COMPLACÊNCIA DA MEMÓRIA

Essa história de que “o tempo opera milagres”, é um ditado antigo, que todos já conhecemos. Mas o tempo também opera outra coisa em nós — com as exceções de praxe — da qual nem todos se apercebem: é um certo grau de condescendência nas nossas lembranças. Uma espécie de perdão ou anistia que damos para os defeitos ou imperfeições das pessoas com quem convivemos numa certa época de nossas vidas.

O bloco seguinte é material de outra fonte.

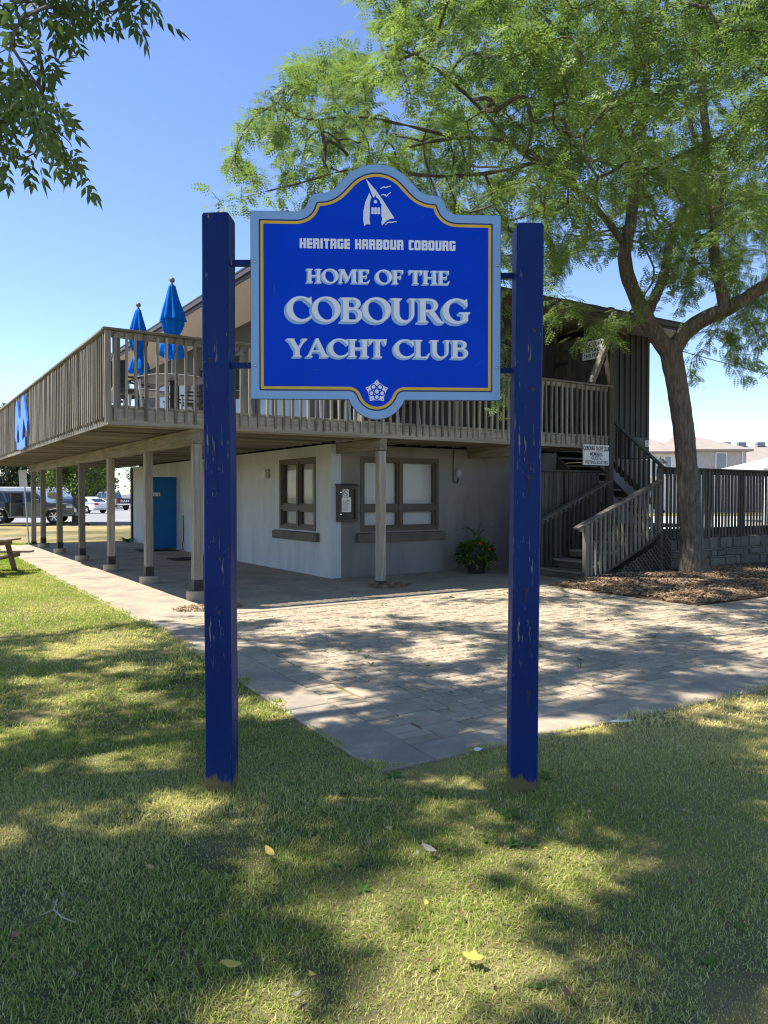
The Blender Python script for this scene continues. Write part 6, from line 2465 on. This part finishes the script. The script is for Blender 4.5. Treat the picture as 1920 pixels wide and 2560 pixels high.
# grey SUV, side on, rear door ajar
suv = tag(empty('suv', (-19.5, 41.9, 0.1), R(12)), 'dark grey sport utility vehicle parked side-on with its doors open', 'car')
SUVP = paint('suv_grey', (0.075, 0.078, 0.085))
r = .39
body = [(-2.35, .45), (-2.38, .62), (-2.33, 1.08), (-2.25, 1.12), (1.0, 1.16), (1.25, 1.14), (1.95, 1.06), (2.32, .98), (2.42, .80), (2.42, .50), (2.30, .38)]
body += arch(1.40, .47, .40)[::-1] + [(.9, .36), (-.9, .36)] + arch(-1.39, .47, .40)[::-1] + [(-2.1, .40)]
hwb = lambda x, z: .93 - .07 * max(0, (z - .9)) / .3 - (.09 if x > 2.2 or x < -2.3 else 0)
fixn(extr_profile(body, hwb).build('body', SUVP, suv, bevel=.03))
hwc = lambda x, z: .86 - .17 * (z - 1.12) / .66
cab = [(-2.26, 1.10), (-2.18, 1.45), (-2.02, 1.72), (-1.6, 1.78), (.15, 1.77), (.45, 1.70), (1.08, 1.14)]
fixn(extr_profile(cab, hwc).build('cabin', SUVP, suv, bevel=.03))
for s in (-1, 1):
    window_panel(suv, [(-2.02, 1.20), (-1.9, 1.64), (-1.26, 1.67), (-1.02, 1.2)], s, hwc)
    window_panel(suv, [(-.96, 1.2), (-1.12, 1.67), (-.22, 1.68), (-.2, 1.2)], s, hwc)
    window_panel(suv, [(-.12, 1.2), (-.14, 1.68), (.20, 1.67), (.40, 1.58), (.84, 1.2)], s, hwc)
    for x in (-1.39, 1.40):
        wheel(suv, x, s * .80, r, .25, RIM, 6)
        mb = MB()
        for k in range(10):
            t0, t1 = math.pi * k / 10, math.pi * (k + 1) / 10
            mb.add([(x + q * math.cos(t), s * yy, .40 + q * math.sin(t)) for q, t, yy in ((.47, t0, .94), (.56, t0, .955), (.56, t1, .955), (.47, t1, .94))], [(0, 1, 2, 3)])
        mb.build('wheel_arch_flare', SUVP, suv)
    part('running_board', mat('step_grey', (0.3, 0.3, 0.31), rough=.4), suv, (-.88, .88, s * .98 - .06, s * .98 + .06, .33, .40))
    mb = MB()
    mb.tube([(-1.75, s * .60, 1.80), (-1.6, s * .62, 1.85), (-.1, s * .62, 1.85), (.1, s * .60, 1.79)], .022, 8)
    mb.build('roof_rail', mat('rail_silver', (0.55, 0.55, 0.55), rough=.35, metallic=.5), suv)
    mb = MB()
    mb.cbox(.52, .68, s * .98 - .11, s * .98 + .11, 1.16, 1.33, .03)
    mb.build('mirror', SUVP, suv)
    part('headlight', LAMPW, suv, (2.02, 2.34, s * .80 - .09, s * .80 + .09, .84, .99), bevel=.02)
    part('tail_light', LAMPR, suv, (-2.37, -2.2, s * .80 - .05, s * .80 + .05, .86, 1.12))
DOORD = mat('door_opening', (0.012, 0.012, 0.014), rough=.6)
mb = MB()
mb.extrude([[(-1.02, .55), (-1.05, 1.16), (-.2, 1.18), (-.15, .45), (-.8, .45)]], lambda x, z, d: (x, -.935 - d, z), 0, .008)
mb.build('door_opening', DOORD, suv)
mb = MB()
M = Matrix.Translation((-.18, -.96, 0)) @ Matrix.Rotation(R(62), 4, 'Z')
mb.box(-.88, 0, -.03, .03, .45, 1.15, M)
dr = mb.build('door', SUVP, suv, bevel=.015)
mb = MB()
mb.box(-.82, -.04, -.015, .015, 1.16, 1.62, M)
mb.build('door_window', DKGLASS, dr)
mb = MB()
M = Matrix.Translation((.86, -.96, 0)) @ Matrix.Rotation(R(38), 4, 'Z')
mb.box(-.95, 0, -.03, .03, .45, 1.15, M)
dr = mb.build('door', SUVP, suv, bevel=.015)
part('bumper', mat('bumper_grey', (0.06, 0.06, 0.065), rough=.5), suv, (2.36, 2.48, -.78, .78, .40, .62), bevel=.03)

# dark saloon and white saloon parked beyond
def saloon(name, loc, rz, pm, label):
    t = tag(empty(name, loc, rz), label, 'car')
    b = [(-2.3, .5), (-2.32, .8), (-2.2, .98), (-1.5, 1.0), (1.0, .96), (1.9, .86), (2.28, .70), (2.3, .42), (2.1, .30)] + arch(1.38, .38, .33)[::-1] + [(.9, .26), (-.95, .26)] + arch(-1.38, .38, .33)[::-1] + [(-2.1, .32)]
    hb = lambda x, z: .91 - .06 * max(0, z - .7) / .3 - (.1 if abs(x) > 2.15 else 0)
    fixn(extr_profile(b, hb).build('body', pm, t, bevel=.03))
    hc = lambda x, z: .84 - .22 * (z - .95) / .5
    c = [(-2.1, .95), (-1.5, 1.25), (-.7, 1.44), (.0, 1.45), (.45, 1.35), (1.2, .94)]
    fixn(extr_profile(c, hc).build('cabin', pm, t, bevel=.03))
    for s in (-1, 1):
        window_panel(t, [(-1.45, 1.02), (-1.25, 1.26), (-.65, 1.37), (-.15, 1.38), (-.12, 1.02)], s, hc)
        window_panel(t, [(-.05, 1.02), (-.07, 1.38), (.38, 1.30), (.9, 1.0)], s, hc)
        for x in (-1.38, 1.38):
            wheel(t, x, s * .80, .33, .22, RIM, 5)
        part('tail_light', LAMPR, t, (-2.34, -2.15, s * .62 - .18, s * .62 + .18, .74, .90))
        part('headlight', LAMPW, t, (2.0, 2.28, s * .68 - .12, s * .68 + .12, .62, .74))
    mb = MB()
    mb.add([(-2.0, -.58, 1.02), (-2.0, .58, 1.02), (-1.48, .56, 1.275), (-1.48, -.56, 1.275)], [(0, 1, 2, 3)])
    mb.build('rear_window', DKGLASS, t)
    part('plate', WHITEP, t, (-2.36, -2.33, -.2, .2, .6, .72))
    return t
saloon('saloon_car', (-24.5, 58.6, 0.1), R(118), paint('black_paint', (0.02, 0.02, 0.022)), 'dark saloon car half hidden behind a deck post')
saloon('saloon_car', (-26.2, 66.5, 0.1), R(150), paint('white_paint_car', (0.75, 0.76, 0.78)), 'white saloon car parked in front of the grey pickup')

# grey pickup with its tail to the right
pk = tag(empty('pickup_truck', (-29.6, 82, 0.1), R(141)), 'grey pickup truck with dark red tail lamps at the far side of the car park', 'truck')
PKP = paint('pickup_grey', (0.16, 0.165, 0.175))
b = [(-2.85, .62), (-2.88, 1.22), (-1.0, 1.24), (-.95, 1.24), (1.2, 1.26), (1.5, 1.24), (2.7, 1.14), (2.9, 1.0), (2.92, .55)] + arch(1.85, .5, .45)[::-1] + [(1.2, .45), (-1.2, .45)] + arch(-1.75, .5, .45)[::-1] + [(-2.6, .5)]
fixn(extr_profile(b, lambda x, z: 1.0).build('body', PKP, pk, bevel=.03))
hc = lambda x, z: .94 - .16 * (z - 1.2) / .75
fixn(extr_profile([(-.95, 1.2), (-.85, 1.9), (-.6, 1.97), (.7, 1.97), (.9, 1.9), (1.5, 1.22)], hc).build('cabin', PKP, pk, bevel=.03))
for s in (-1, 1):
    window_panel(pk, [(-.75, 1.3), (-.68, 1.85), (.1, 1.87), (.1, 1.3)], s, hc)
    window_panel(pk, [(.2, 1.3), (.2, 1.87), (.8, 1.84), (1.25, 1.3)], s, hc)
    for x in (-1.75, 1.85):
        wheel(pk, x, s * .86, .42, .28, RIM, 5)
    part('tail_light', LAMPR, pk, (-2.93, -2.7, s * .88 - .11, s * .88 + .11, .82, 1.16))
part('bed_floor', BLACKM, pk, (-2.8, -1.0, -.85, .85, 1.241, 1.26))
part('rear_bumper', CHROME, pk, (-3.02, -2.87, -.95, .95, .55, .72), bevel=.02)
tg = part('tailgate', mat('tailgate_black', (0.03, 0.03, 0.032), rough=.3), pk, (-2.915, -2.885, -.74, .74, .74, 1.21))
text_mesh('RAM', 0.34, WHITEP, 'lettering', tg, lambda x, y, z: (-2.917 - z, -x, .86 + y), 0.008, 1.5)
part('plate', WHITEP, tg, (-2.925, -2.917, -.16, .16, .60, .72))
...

É claro que este processo não se dá com todo mundo. Há gente que é muito, mas muito rancorosa mesmo e que cultiva a raiva ou o ressentimento para todo o sempre. Conheci pessoas que morreram odiando outras por um motivo, não raras vezes, banal. Parece estranho, mas tem gente que é assim mesmo. Particularmente, posso entender a indiferença de um ser humano por outro; mas não encontro justificativa para o rancor neste nível, exceto em casos especialíssimos; aqueles que explicam a mágoa para sempre.

Mas o amor e o desamor não são o tema deste texto. O que eu quero nele abordar são as grandezas da memória. Este mecanismo engraçado que existe em nós, pelo qual vão empalidecendo, com o passar do tempo, as impressões mais negativas que tivemos sobre certas criaturas, na época em que convivemos com elas.

Digamos que esta tendência — muito frequente nas pessoas — é uma característica até bastante positiva no ser humano, embora me pareça estranha, numas tantas circunstâncias. Certa vez, por exemplo, assisti a uma entrevista com um ex-militante da luta armada, feita pelo Roberto D’Ávila. O cara foi torturado estupidamente no período em que esteve preso. Mas, apesar disto, falava sobre os seus algozes com uma aparente compreensão pelos atos de que fora vítima. Algo que eu jamais poderia admitir, se houvesse vivido uma experiência trágica como aquela. Bem, tem aquela conhecida “Síndrome de Estocolmo”, mas não me pareceu que fosse o caso.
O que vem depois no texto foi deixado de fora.